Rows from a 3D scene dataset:
┌──

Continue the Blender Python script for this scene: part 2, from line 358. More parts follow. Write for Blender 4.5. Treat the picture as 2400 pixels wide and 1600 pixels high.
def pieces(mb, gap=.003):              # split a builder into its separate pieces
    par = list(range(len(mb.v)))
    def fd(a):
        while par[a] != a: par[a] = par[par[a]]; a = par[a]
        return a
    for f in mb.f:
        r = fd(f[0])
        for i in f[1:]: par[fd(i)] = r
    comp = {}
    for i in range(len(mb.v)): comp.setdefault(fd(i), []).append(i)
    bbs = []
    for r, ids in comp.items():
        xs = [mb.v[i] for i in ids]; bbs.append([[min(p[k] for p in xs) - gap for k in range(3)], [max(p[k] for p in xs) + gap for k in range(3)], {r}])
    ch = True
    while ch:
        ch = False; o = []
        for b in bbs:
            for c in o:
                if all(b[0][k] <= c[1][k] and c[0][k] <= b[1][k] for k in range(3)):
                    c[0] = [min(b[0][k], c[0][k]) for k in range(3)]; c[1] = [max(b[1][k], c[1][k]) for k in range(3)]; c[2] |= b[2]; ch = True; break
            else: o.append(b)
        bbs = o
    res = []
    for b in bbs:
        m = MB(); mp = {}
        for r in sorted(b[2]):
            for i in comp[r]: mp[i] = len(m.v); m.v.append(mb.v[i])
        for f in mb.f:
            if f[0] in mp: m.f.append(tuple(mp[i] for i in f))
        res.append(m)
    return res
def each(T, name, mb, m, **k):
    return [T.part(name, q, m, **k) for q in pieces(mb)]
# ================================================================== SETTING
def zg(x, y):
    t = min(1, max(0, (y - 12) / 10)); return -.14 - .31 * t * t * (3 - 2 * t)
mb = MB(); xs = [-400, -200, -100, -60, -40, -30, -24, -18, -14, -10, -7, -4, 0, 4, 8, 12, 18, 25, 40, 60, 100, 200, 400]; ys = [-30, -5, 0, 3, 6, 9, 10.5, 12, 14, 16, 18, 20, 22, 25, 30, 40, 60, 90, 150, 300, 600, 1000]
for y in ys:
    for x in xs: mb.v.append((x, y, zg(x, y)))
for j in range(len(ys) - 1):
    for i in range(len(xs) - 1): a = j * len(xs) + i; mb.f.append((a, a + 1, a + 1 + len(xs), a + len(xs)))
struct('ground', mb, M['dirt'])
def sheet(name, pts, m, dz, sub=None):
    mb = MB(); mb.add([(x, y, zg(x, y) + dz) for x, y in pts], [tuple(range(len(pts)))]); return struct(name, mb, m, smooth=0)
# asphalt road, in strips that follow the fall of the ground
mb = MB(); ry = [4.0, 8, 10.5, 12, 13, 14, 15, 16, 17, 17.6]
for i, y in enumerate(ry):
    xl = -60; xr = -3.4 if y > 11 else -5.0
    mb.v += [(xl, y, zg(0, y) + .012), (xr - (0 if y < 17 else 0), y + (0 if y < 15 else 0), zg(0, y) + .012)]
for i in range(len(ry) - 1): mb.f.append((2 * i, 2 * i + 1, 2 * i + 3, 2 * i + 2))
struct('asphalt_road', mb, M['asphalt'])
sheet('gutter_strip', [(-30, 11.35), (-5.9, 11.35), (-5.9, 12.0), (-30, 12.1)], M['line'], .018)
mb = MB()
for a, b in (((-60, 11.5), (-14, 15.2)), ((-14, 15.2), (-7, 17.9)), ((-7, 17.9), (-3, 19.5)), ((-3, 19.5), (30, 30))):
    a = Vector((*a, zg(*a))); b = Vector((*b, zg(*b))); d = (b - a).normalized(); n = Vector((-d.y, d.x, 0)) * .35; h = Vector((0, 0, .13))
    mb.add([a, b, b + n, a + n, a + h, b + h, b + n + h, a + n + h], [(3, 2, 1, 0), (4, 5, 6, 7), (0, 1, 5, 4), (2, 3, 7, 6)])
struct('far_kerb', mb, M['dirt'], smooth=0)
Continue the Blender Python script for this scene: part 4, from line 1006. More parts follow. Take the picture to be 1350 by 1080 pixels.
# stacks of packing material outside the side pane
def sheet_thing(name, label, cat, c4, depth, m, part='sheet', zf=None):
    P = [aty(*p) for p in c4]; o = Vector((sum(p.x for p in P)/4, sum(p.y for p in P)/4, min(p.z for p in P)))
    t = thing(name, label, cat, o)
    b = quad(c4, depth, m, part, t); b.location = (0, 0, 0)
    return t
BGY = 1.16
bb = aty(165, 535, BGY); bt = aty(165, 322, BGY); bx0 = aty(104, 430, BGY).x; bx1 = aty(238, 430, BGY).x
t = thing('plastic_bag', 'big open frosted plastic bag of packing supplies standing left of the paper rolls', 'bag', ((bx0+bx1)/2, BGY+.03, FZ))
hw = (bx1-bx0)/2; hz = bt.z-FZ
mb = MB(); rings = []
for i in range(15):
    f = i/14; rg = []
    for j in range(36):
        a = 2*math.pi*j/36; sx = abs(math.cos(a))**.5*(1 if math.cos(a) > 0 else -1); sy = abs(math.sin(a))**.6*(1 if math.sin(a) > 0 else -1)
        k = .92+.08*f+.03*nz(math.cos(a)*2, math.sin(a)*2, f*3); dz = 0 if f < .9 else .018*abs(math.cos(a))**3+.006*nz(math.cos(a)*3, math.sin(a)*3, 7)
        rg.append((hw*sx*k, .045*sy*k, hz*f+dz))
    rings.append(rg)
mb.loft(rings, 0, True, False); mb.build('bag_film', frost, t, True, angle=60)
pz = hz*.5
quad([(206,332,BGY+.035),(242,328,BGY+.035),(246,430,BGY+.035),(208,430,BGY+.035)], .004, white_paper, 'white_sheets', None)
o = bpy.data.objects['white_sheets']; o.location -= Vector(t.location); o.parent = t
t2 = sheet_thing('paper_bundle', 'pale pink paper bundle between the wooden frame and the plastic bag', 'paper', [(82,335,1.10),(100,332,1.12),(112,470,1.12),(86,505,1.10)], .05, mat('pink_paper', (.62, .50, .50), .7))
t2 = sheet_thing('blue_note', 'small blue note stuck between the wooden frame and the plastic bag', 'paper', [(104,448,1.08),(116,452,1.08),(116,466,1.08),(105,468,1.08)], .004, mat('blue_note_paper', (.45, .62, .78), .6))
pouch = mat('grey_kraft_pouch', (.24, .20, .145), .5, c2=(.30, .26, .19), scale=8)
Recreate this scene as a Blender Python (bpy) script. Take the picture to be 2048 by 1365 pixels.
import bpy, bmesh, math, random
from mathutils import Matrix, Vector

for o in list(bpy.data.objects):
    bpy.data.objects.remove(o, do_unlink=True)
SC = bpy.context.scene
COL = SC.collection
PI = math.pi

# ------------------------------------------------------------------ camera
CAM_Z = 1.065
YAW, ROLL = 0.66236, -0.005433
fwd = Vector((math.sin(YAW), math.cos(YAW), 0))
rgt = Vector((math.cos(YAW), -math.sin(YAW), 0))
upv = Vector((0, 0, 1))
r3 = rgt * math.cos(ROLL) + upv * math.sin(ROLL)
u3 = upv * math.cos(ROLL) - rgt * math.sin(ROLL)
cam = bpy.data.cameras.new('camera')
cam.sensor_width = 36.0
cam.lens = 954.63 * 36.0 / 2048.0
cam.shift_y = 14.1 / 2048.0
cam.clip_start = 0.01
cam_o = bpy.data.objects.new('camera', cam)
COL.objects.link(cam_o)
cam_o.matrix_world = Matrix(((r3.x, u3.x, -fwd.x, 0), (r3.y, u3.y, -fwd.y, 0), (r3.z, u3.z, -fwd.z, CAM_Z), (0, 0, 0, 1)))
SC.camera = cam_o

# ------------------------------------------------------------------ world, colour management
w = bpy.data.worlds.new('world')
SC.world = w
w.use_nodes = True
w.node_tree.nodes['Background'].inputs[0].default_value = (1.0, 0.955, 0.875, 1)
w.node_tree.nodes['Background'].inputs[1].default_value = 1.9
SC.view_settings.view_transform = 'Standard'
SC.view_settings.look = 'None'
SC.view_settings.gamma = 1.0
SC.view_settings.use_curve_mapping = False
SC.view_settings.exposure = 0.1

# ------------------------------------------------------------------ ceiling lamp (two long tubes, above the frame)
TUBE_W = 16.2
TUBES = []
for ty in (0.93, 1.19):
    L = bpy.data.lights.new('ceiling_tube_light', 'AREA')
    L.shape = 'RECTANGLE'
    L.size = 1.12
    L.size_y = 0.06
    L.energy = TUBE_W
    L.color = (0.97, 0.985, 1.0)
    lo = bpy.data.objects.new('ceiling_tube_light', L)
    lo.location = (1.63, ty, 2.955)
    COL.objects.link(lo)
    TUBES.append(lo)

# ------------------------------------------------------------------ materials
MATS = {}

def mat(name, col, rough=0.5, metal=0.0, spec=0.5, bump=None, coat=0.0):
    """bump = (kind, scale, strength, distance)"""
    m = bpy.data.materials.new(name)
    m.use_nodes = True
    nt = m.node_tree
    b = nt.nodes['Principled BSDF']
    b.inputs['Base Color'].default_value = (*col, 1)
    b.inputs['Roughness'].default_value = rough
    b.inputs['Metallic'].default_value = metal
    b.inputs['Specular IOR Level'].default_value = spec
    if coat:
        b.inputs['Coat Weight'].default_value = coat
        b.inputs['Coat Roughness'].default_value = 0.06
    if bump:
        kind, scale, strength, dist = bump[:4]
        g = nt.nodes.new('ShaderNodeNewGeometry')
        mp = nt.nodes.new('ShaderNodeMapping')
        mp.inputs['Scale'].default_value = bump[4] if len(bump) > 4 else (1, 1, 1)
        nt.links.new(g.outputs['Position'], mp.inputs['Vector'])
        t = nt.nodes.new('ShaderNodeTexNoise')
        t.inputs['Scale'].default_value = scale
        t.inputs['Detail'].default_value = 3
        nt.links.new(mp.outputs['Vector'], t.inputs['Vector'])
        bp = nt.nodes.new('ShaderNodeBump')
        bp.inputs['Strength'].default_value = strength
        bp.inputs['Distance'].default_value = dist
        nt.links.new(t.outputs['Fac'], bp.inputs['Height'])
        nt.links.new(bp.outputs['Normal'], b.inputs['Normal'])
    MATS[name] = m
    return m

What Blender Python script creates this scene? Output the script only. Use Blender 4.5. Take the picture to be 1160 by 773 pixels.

└──

Starting at the line that contains "Recreate this scene" and stopping at the line that contains "PI = math.pi", transcribe the lines exactly; both boundary lines are to be included.

Recreate this scene as a Blender Python (bpy) script. Take the picture to be 2048 by 1365 pixels.
import bpy, bmesh, math, random
from mathutils import Matrix, Vector

for o in list(bpy.data.objects):
    bpy.data.objects.remove(o, do_unlink=True)
SC = bpy.context.scene
COL = SC.collection
PI = math.pi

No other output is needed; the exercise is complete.